Des freins à lever pour accélérer

S’il est indéniable qu’il s’opère une vraie émergence de nouveaux matériaux sur le territoire des Hauts-de-France, restent des freins à lever. Pour accélérer et déployer leur utilisation, il conviendra de faire tomber la barrière psychologique, bercée par le conte des Trois petits cochons. Bonne nouvelle, les choses évoluent ! "Il y a de moins en moins de réticences et un vrai intérêt pour ce type de produits, y compris chez les artisans", selon Julien Gilliot (Batilin). De l’avis d’Arnaud Delobel (Activ’Paille), il reste encore "des blocages" quant à l’utilisation de la paille mais "un virage s’opère petit à petit. Ce n’est plus un sujet réservé à quelques élus écolos. Les acteurs classiques, constructeurs, majors, promoteurs, bailleurs s’y intéressent". "Depuis 2-3 ans, il y a une prise de conscience sur le réchauffement climatique.
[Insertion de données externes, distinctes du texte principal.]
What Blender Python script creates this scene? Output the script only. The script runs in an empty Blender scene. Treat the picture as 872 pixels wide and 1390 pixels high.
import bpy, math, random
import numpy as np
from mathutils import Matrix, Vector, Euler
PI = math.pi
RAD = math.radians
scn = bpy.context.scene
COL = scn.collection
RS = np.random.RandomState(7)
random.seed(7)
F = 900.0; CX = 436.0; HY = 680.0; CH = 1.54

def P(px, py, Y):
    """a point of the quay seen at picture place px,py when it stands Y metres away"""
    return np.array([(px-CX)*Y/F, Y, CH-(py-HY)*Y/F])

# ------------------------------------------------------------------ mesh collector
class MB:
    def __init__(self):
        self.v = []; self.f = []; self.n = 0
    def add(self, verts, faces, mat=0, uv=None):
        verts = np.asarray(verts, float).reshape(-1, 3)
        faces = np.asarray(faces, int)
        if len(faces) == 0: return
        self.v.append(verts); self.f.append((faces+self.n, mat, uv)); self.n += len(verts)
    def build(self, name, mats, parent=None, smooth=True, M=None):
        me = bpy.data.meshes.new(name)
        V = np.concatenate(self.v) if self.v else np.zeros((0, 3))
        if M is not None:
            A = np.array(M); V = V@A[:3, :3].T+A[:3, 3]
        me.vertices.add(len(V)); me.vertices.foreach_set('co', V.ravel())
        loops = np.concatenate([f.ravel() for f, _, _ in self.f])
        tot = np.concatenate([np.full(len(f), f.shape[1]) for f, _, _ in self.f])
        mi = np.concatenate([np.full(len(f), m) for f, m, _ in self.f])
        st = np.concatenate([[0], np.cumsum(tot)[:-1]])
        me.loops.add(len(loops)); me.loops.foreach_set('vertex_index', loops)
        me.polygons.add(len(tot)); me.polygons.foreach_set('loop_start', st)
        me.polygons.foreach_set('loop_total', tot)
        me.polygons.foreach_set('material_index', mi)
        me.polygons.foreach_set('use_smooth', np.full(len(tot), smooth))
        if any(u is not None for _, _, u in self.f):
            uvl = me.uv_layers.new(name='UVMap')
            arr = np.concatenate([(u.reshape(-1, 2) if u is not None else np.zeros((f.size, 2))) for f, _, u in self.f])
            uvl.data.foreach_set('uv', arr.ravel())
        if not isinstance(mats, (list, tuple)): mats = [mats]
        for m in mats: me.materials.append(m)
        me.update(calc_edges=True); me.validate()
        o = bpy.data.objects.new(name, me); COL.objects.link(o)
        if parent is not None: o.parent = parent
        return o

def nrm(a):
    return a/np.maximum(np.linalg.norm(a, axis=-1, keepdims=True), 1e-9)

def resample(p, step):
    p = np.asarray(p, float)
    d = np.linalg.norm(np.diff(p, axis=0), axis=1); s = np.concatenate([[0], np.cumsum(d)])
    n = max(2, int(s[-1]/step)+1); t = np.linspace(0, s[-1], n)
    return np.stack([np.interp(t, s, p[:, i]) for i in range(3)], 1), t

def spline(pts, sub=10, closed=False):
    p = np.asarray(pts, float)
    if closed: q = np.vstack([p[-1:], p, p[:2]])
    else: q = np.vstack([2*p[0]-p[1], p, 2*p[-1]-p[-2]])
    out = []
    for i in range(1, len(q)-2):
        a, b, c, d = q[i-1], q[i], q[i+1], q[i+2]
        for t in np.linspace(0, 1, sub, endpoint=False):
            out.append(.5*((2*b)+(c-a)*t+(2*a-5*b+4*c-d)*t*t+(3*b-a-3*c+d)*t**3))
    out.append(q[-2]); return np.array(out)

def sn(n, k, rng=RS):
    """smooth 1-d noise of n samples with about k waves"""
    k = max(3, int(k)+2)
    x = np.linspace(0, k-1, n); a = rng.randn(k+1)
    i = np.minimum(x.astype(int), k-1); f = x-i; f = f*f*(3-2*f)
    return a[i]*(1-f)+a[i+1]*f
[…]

Les écomatériaux deviennent un vrai argument commercial, ce n’est plus du greenwashing", affirme Franck MacFarlane (Maisons et Cités).

Reste cependant à régler la question du coût, le nerf de la guerre. Difficile encore de rivaliser avec les matériaux classiques sans véritable industrialisation. "Sur les écomatériaux, nous sommes leaders et avons envie de le rester ! Il faut maintenant atteler le deuxième étage de la fusée pour les déployer à plus grande échelle. Nous allons poursuivre notre accompagnement pour créer l’environnement propice au développement de ces entreprises", affirme Frédéric Motte, président de la mission REV3. En prenant à sa charge une partie des surcoûts de chantiers vitrines, la Région Hauts-de-France participe activement à la démocratisation des filières. Le Fratri est par exemple intervenu sur Pecquen’Chanvre, pour absorber une partie des surcoûts.

Benoît Boulnois, président de Toerana Habitat, Scop régionale regroupant 80 artisans spécialistes de l’écoconstruction, plaide, lui, pour "une conditionnalité des aides vers l’usage des biosourcés". Une façon d’être plus incitatif pour doper le marché de la rénovation des particuliers. Une commande publique volontariste et l’industrialisation de produits locaux permettront de booster le marché et de tendre vers cette généralisation tant attendue. En acceptant peut-être aussi une augmentation du coût de la construction… "Autant faire de cette transition énergétique, une transition écologique avec une vision de long terme, créatrice d’emplois locaux", conclut Frédérique Seels. Le territoire se positionne en tout cas, pour jouer sa carte.